Mr Smyth praised Mr Barney Whelan and Ms Brid Tunney, representing the ESB, and his two colleagues in The Irish Times, Ms Aine Maguire and Ms Maeve O'Meara, for their work in administering the awards.
Reminding the audience that only a few of those present would be leaving the presentation in possession of an actual award, he quoted Ralph Waldo Emerson: "The reward of a thing well done is to have done it well." In Irish theatre over the past year, all of the participants had "done it and done it well".
Turning to the winners, he quoted Jack Benny: "In the unlikely event of any of you being overcome with a sense of unworthiness, remember what Jack Benny said when accepting an award: `I don't deserve this, but then I have arthritis, and I don't deserve that either'. "
On behalf of the judges, Mr Harold Fish said he would "never cease to wonder how a cultural community of some six million souls has offered consistently such a high level of cultural achievement". He attributed this to the "bi-cultural competence" of Irish people and the ease with which they could switch between their own culture and that of their larger neighbour.
Alluding to Seamus Heaney's introduction to Beowulf, he quoted the poet as explaining that Irish culture had moved from an "either/or" attitude to one of "both/ and" where the larger culture was concerned. It was a great pity that an Irish person had not written Hamlet, Mr Fish said. Then probably the soliloquy would have begun with the richer "To be and not to be, that is the answer."

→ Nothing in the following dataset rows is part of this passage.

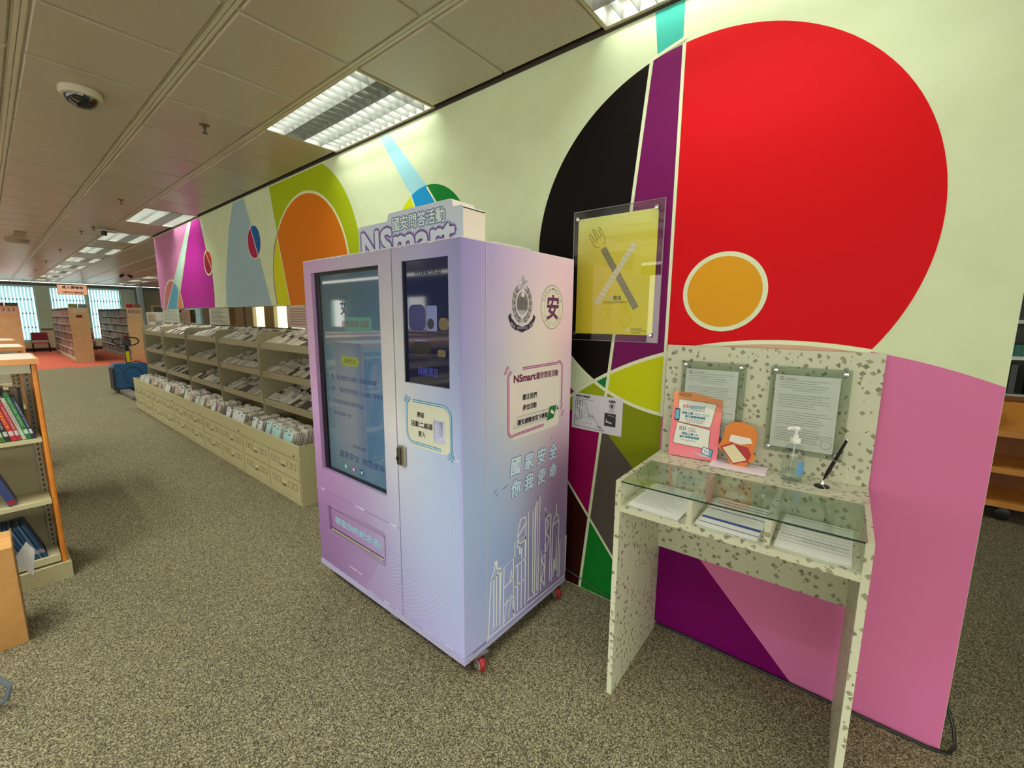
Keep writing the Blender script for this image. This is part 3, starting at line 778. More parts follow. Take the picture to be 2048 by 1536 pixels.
pt = MB(); put_text(pt, '可換紀念品', S2_, -1.50, 1.775, -1.33, 1.795, shear=.1, d=.001); pt.build('screen_text', mat('prize_dark_text', (14,14,32), .3), kiosk)
# instruction badge with neon outline
cream_badge = mat('badge_cream', (212,214,196), .45); neon_d = mat('neon_blue_dark', (62,116,164), .45); neon_l = mat('neon_blue_light', (170,216,240), .45)
bd = MB(); BR = rrect(-1.558,1.03,-1.275,1.235,.04)
for seg in (clip(BR, (SLOT[0]-.004,0), (SLOT[0]-.004,9)), clip(BR, (SLOT[1]+.004,9), (SLOT[1]+.004,0)),
            clip(clip(clip(BR, (SLOT[0]-.004,9), (SLOT[0]-.004,0)), (SLOT[1]+.004,0), (SLOT[1]+.004,9)), (9,SLOT[2]-.004), (-9,SLOT[2]-.004))[::1],
            clip(clip(clip(BR, (SLOT[0]-.004,9), (SLOT[0]-.004,0)), (SLOT[1]+.004,0), (SLOT[1]+.004,9)), (-9,SLOT[3]+.004), (9,SLOT[3]+.004))):
    seg = [p for p in seg]
    if len(seg) > 2: bd.prism(seg, KF, .0002, .0008)
bd.build('instruction_badge', cream_badge, kiosk)
def neon(path, w, fr, d, mats, name='neon_line'):
    b = MB(); b.ribbon(path, w*2.1, fr, d, 0); b.ribbon(path, w*.75, fr, d+.0004, 1); return b
n1 = [(-1.308,1.248-.006*0)] ; path1 = [(-1.52,1.238),(-1.33,1.238)]+arc(-1.322,1.188,.05,90,0,10)+[(-1.272,1.06)]+arc(-1.312,1.055,.04,0,-62,8)
path2 = [(-1.335,1.046),(-1.50,1.046)]+arc(-1.518,1.091,.045,-90,-180,10)+[(-1.563,1.20)]+arc(-1.518,1.205,.045,180,112,8)
nb = MB()
for path in (path1, path2, arc(-1.53,1.22,.045,172,125,6), arc(-1.305,1.045,.045,-8,-55,6)):
    nb.ribbon(path, .0125, KF, .0012, 0); nb.ribbon(path, .0055, KF, .0016, 1)
nb.build('neon_outline', [neon_d, neon_l], kiosk)
tb = MB(); put_text(tb, '掃描', KF, -1.492, 1.168, -1.445, 1.192, d=.0012, shear=.12, bold=.0008); put_text(tb, '活動二維碼', KF, -1.535, 1.122, -1.39, 1.149, d=.0012, shear=.12, bold=.0008); put_text(tb, '登入', KF, -1.485, 1.082, -1.437, 1.106, d=.0012, shear=.12, bold=.0008)
tb.build('lettering', ink, kiosk)
# scanner slot
sl = MB(); x0,x1,z0,z1 = SLOT
sl.add([(x0,KY0,z0),(x1,KY0,z0),(x1,KY0,z1),(x0,KY0,z1),(x0+.03,KY0+.045,z0+.022),(x1,KY0+.045,z0+.03),(x1,KY0+.045,z1-.012),(x0+.03,KY0+.045,z1-.012)], [(0,1,5,4),(1,2,6,5),(2,3,7,6),(3,0,4,7)])
sl.box(x0-.004, x1+.004, KY0-.006, KY0-.0009, z1, z1+.004).box(x0-.004, x0, KY0-.006, KY0-.0009, z0, z1).box(x0-.004, x1+.004, KY0-.006, KY0-.0009, z0-.004, z0).box(x1, x1+.004, KY0-.006, KY0-.0009, z0, z1)
sl.build('scanner_slot', mat('slot_white', (206,206,236), .3), kiosk)
MB().box(x0+.03, x1, KY0+.045, KY0+.047, z0+.022, z1-.012).build('scanner_window', mat('scanner_olive', (150,140,108), .2), kiosk)
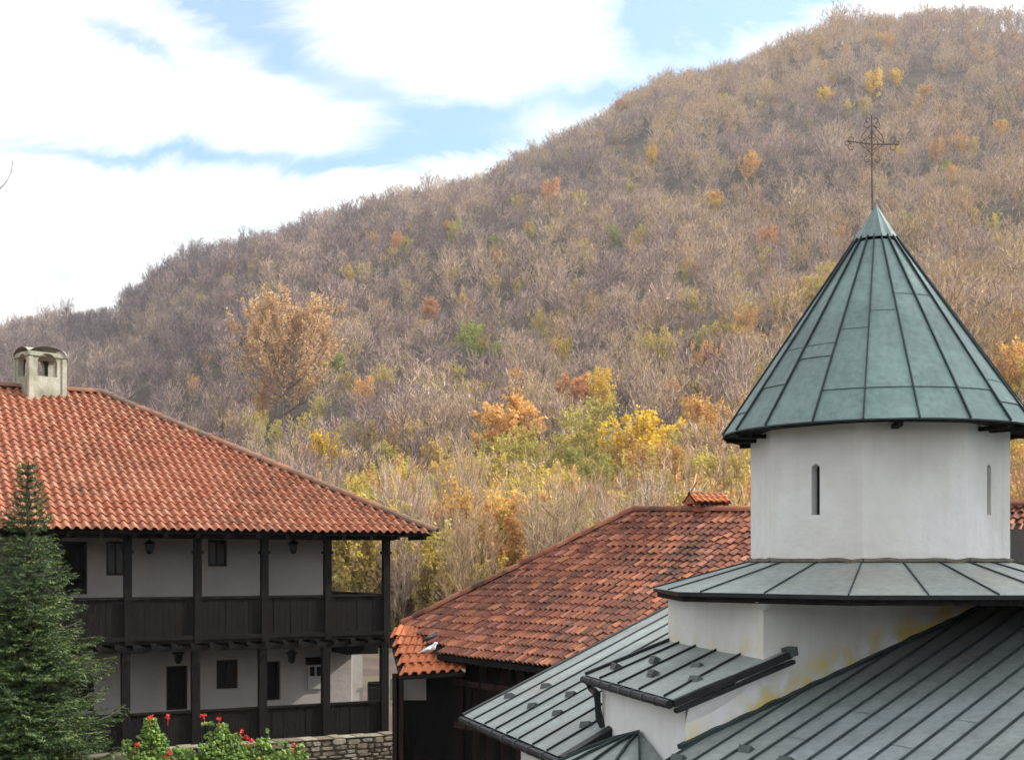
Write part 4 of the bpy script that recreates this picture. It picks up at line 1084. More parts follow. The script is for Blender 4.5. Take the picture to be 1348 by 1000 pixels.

Mr Fish paid a personal tribute to Donal McCann, recalling that The Steward of Christendom, in which the actor had his last great role, was his own first major involvement with an Irish production. "I'll never forget him", he said of Mr McCann.
Among the attendance at last night's presentation ceremonies were the chairman of The Irish Times Ltd and governor of The Irish Times Trust Ltd, Mr Don Reid, and the managing director of The Irish Times Ltd, Mr Nick Chapman.